Cruz joined two former committee presidents among some three-dozen supporters of the downtown parade at an angry news conference in the neighborhood Thursday afternoon. They slammed an agreement, announced Tuesday by Ald. Roberto Maldonado (26th), to end that event and channel some of its resources into a lower-budget parade held since 1978 on West Division Street, a Humboldt Park thoroughfare.

Cruz disputed Maldonado’s claim that the downtown attendance had dwindled over the years. “The purpose of our parade downtown is to showcase our culture, our people, our achievement — our failures maybe — to the rest of the city, not just to our barrio here,” Cruz said.

The conflict runs deeper than parade-route preferences. Several backers of the downtown event, including former Congressional candidate Héctor Concepción, said they wanted nothing to do with the Humboldt Park parade because its main sponsor, the Puerto Rican Cultural Center, promotes the island’s independence from the United States.

Concepción, a Republican who challenged U.S. Rep. Luis Gutiérrez (D-Chicago) last year, called cultural center Executive Director José López a “communist” with a hidden agenda.

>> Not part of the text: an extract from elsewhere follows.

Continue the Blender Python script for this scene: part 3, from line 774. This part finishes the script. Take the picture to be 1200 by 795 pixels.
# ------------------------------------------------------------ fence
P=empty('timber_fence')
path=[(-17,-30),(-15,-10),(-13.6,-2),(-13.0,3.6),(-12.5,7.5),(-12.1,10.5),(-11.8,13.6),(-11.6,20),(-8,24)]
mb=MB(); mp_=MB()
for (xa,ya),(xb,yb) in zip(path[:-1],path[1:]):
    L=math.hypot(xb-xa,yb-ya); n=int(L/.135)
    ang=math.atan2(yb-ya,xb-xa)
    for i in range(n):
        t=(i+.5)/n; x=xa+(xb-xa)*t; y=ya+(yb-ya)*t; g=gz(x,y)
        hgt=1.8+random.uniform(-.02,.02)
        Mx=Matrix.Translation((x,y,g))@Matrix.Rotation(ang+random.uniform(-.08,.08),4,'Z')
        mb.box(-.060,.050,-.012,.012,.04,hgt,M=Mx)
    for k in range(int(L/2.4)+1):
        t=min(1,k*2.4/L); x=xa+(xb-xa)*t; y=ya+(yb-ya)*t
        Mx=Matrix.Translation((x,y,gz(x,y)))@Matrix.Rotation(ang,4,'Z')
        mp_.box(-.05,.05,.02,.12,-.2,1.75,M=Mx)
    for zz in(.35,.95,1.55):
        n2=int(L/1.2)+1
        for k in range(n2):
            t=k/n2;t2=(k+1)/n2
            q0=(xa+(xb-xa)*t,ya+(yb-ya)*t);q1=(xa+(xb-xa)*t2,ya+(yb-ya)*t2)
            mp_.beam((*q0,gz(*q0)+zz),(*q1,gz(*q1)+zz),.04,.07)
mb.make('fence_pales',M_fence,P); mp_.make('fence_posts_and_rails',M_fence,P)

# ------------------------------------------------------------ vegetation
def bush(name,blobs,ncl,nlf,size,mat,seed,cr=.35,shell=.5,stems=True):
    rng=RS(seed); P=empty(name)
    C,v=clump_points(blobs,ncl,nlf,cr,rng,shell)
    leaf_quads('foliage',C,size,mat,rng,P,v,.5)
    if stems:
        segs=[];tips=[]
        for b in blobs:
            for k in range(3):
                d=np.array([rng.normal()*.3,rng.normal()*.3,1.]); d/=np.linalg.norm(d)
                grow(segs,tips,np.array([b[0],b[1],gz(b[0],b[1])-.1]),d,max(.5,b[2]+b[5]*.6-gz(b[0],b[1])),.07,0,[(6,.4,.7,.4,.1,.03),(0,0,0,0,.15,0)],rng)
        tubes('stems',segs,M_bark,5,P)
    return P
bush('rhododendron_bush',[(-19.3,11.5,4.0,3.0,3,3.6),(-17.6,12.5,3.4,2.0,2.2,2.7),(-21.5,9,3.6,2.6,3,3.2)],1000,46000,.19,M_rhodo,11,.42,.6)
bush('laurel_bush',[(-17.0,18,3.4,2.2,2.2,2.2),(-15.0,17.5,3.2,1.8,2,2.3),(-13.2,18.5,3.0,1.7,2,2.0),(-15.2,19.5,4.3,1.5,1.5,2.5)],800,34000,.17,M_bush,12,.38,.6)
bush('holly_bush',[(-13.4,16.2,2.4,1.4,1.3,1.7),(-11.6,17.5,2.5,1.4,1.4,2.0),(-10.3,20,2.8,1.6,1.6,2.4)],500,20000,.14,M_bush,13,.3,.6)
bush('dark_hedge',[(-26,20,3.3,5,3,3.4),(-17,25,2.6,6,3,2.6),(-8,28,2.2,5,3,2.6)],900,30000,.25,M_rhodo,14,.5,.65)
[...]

Concepción, who has pushed for Puerto Rican statehood, said the parade conflict has “everything to do with the island’s status.”

Supporters of the downtown event, held in Grant Park, are also upset about control of the committee. In November, some of them filed a Cook County Circuit Court suit against the committee and its leaders after they extended the term of committee President Angel Medina to four years from two.

Biennial community elections for the president’s post have long sparked acrimony in Humboldt Park. The job is unpaid but prestigious. The president traditionally oversees the downtown parade, a nearly-week-long Humboldt Park carnival that leads up to it, a community center called Casa Puertorriqueña, and programs such as children’s karate and senior bingo. The winner also gets to hobnob with big-name politicians and represent the community on trips to New York, Florida and Puerto Rico.

Candidates typically spend thousands of dollars on radio advertising and accuse one another of everything from misuse of committee funds to gang affiliations.

Some neighborhood groups, including the cultural center and the Division Street Business Development Association, have pressed for an end to those elections. They have argued unsuccessfully for the president to be appointed by Humboldt Park nonprofit organizations.

On Tuesday, Maldonado and López predicted a combined parade in Humboldt Park would bring more people to the neighborhood and help its merchants.

Medina said holding the downtown parade cost roughly $45,000 a year. His committee and the cultural center have joined forces to contract with Chicago-based Special Events Management to run the Humboldt Park parade, planned for June 15 this year. The committee will retain control of the carnival, set for June 12-16.